De la validité des clauses

De la validité des clauses "de conscience"

Dans un arrêt du 10 avril 2013 (n°11-25.841) la Cour de cassation
valide, sous certaines conditions, une clause contractuelle
imputant la rupture du contrat de travail à l’employeur en cas de
départ du salarié à son initiative, suite à un changement de mandataire
social ou à une modification dans la détention du capital
de l’entreprise.

1. Quelle sont les circonstances d’espèce ?

Un salarié est engagé par une société multinationale en qualité de
Directeur Europe du Sud et Amérique. Son contrat de travail stipule
que : « dans les cas où, au cours des 24 mois suivant la date d’effet, le
président du directoire viendrait à quitter la société, ou un changement
de contrôle portant sur plus de 33 % du capital de la société viendrait
à survenir, le salarié pourra quitter la société et obtenir une indemnité
équivalente au double de la rémunération totale perçue au cours des
12 mois précédant le fait générateur. »

Cette clause est manifestement inspirée de la clause de conscience accordée
par la loi aux journalistes, selon laquelle la rupture à l’initiative
du journaliste produit les effets d’un licenciement lorsqu’elle motivée,
notamment, par l’une des raisons suivantes :

• Cession du journal ou du périodique ;

• Changement notable dans le caractère ou l’orientation du journal
si ce changement créé, pour le salarié, une situation de nature à
porter atteinte à son honneur, à sa réputation ou, d’une manière
générale, à ses intérêts moraux.

Or, un an après son embauche, le Président du Directoire de la société
employeur démissionne et est remplacé. Le salarié démissionne alors
à son tour et sollicite le bénéfice de son indemnité contractuelle… ce à
quoi son employeur s’oppose.

Pour justifier ce refus, l’employeur soutient qu’il s’agit d’une obligation
dépourvue de cause et qu’à ce titre, elle ne peut avoir aucun effet.
Serait ainsi dépourvue de cause l’obligation de payer au salarié une
indemnité contractuelle de rupture qui trouve son fait générateur dans
la seule décision d’un tiers au contrat de travail ou de circonstances
extérieures à ce contrat, parmi lesquelles, notamment le départ du président
du directoire de la société employeur ou un changement de
contrôle portant sur un pourcentage déterminé du capital de la société.

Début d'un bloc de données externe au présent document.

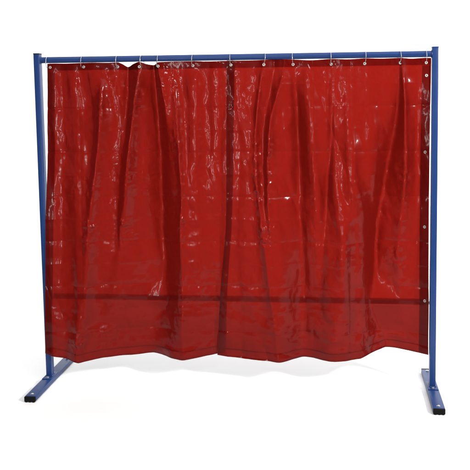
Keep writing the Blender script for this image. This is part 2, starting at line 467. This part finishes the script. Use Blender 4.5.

Dans le même esprit, serait également dépourvue de cause, la clause
permettant au salarié de rompre dans ces circonstances son contrat de
travail et de bénéficier du versement d’une indemnité dès lors que cette
dernière ne trouve sa contrepartie, ni dans le salaire versé, ni dans
l’indemnisation d’un préjudice.

2. Quelle est la position prise par la Cour de cassation ?

Pour la Cour de cassation, la clause contractuelle, qui permet au salarié
de rompre le contrat de travail en cas de changement de direction,
de contrôle, de fusion-absorption ou de changement significatif
d’actionnariat entraînant une modification importante de l’équipe de
direction, est licite.

Constatant en outre que la clause litigieuse avait été convenue en
raison des avantages que la société tirait du recrutement de ce salarié
et de l’importance des fonctions qui lui avaient été attribuées, elle en
déduit que l’obligation de l’employeur avait, à l’origine, une cause.
Une telle clause doit cependant, d’une part, être justifiée par les fonctions
du salarié au sein de l’entreprise, d’autre part, ne pas faire
échec à la faculté de résiliation unilatérale du contrat par l’une ou
l’autre des parties.

• Clause justifiée par les fonctions du salarié

La Cour exige des juges du fond un contrôle des raisons qui ont
motivé la conclusion de la clause de conscience ainsi que leur légitimité.
Il s’agit indirectement de « causer », au sens civil, l’imputabilité
de la rupture mise à la charge de l’entreprise quand bien même seul
le salarié prend l’initiative de cette rupture.

• Clause ne rendant pas impossible la faculté de résiliation unilatérale
du contrat.

Cette condition est classique s’agissant des clauses dites « golden parachute
 » et se justifie par l’interdiction des engagements perpétuels.
La Cour de cassation entend donc qu’il soit vérifié que l’application
d’une telle clause ne soit pas de nature à porter atteinte au principe
de liberté de rupture du contrat à l’initiative de l’une quelconque des
parties.

En conclusion, la validité de ce type de clause, assez régulièrement
mise en oeuvre au profit des cadres supérieurs ou des cadres dirigeants,
est confirmée.

Ceci est une excellente nouvelle… pour les intéressés bien sûr, mais
aussi pour les entreprises qui disposent ainsi d’un outil susceptible de
faciliter l’accueil en leur sein de cadres de haut niveau.